Dermot Mulligan, the museum’s curator, has been telling KCLR News “It’s a very good day for the museum in Carlow, this is a programme that has been going on for the past 21 years from the Heritage Council and this is to ensure that museums, whether they’re national institutions like our national museum or national gallery or local authority run museums or community / voluntary museums, anywhere along the country, that they’re all operating to the same standard of museum care, conservation and governance”.
He adds “For us in the museum, we were achieving or exceeding the standard but we probably didn’t have an actual policy or a statement or a strategy to back it up so that’s what we would have spent the last number of years doing, so we would have to put together a strategic plan for the next five years, built upon annual action plans, we would have to set out in quite detail in how much and how we catalogue or collection, the type of items we collect, the type of items we don’t collect”.
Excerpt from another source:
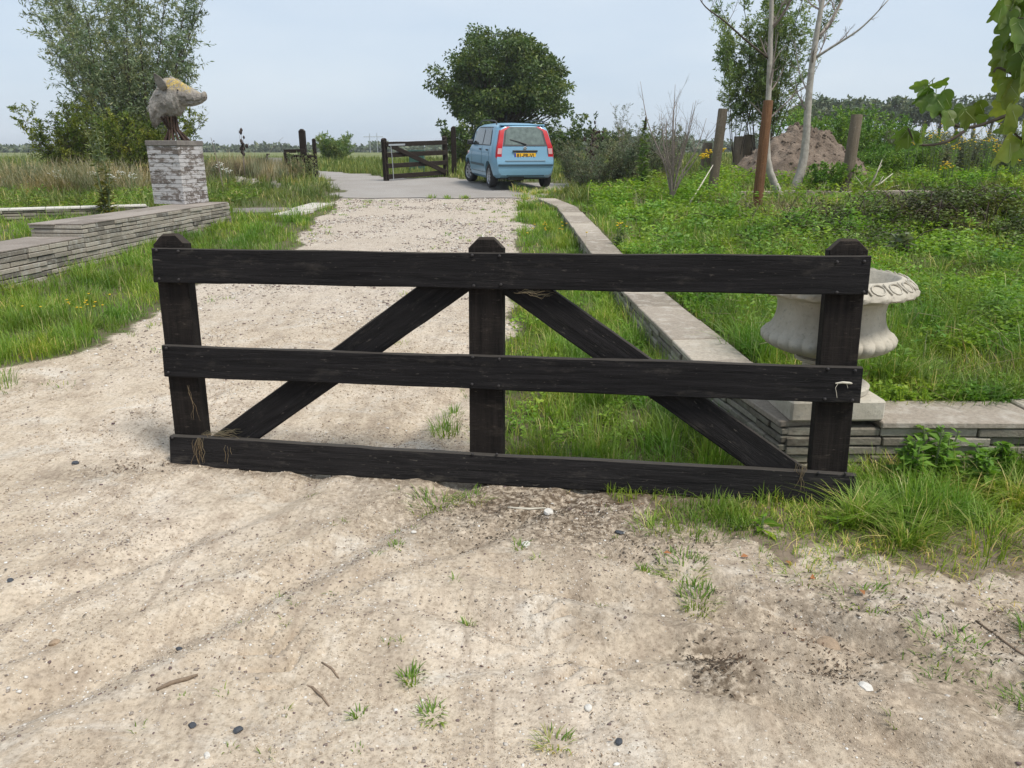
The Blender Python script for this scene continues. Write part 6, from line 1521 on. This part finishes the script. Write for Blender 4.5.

While the Museum only received national accreditation yesterday, they’ve always had ‘Designated’ status from the local authority as Mr Mulligan outlines “We’re a designated museum and this is under the national monuments legislation where we are allowed to collect and display archaeological finds from County Carlow and right across the country there are 12 local authority museums and all 12 of us are designated by the national museum to do that so it’s a special designation for us and it’s enshrined in law and it shows we are certainly achieving if not at the gold standard for museum operations across Ireland”.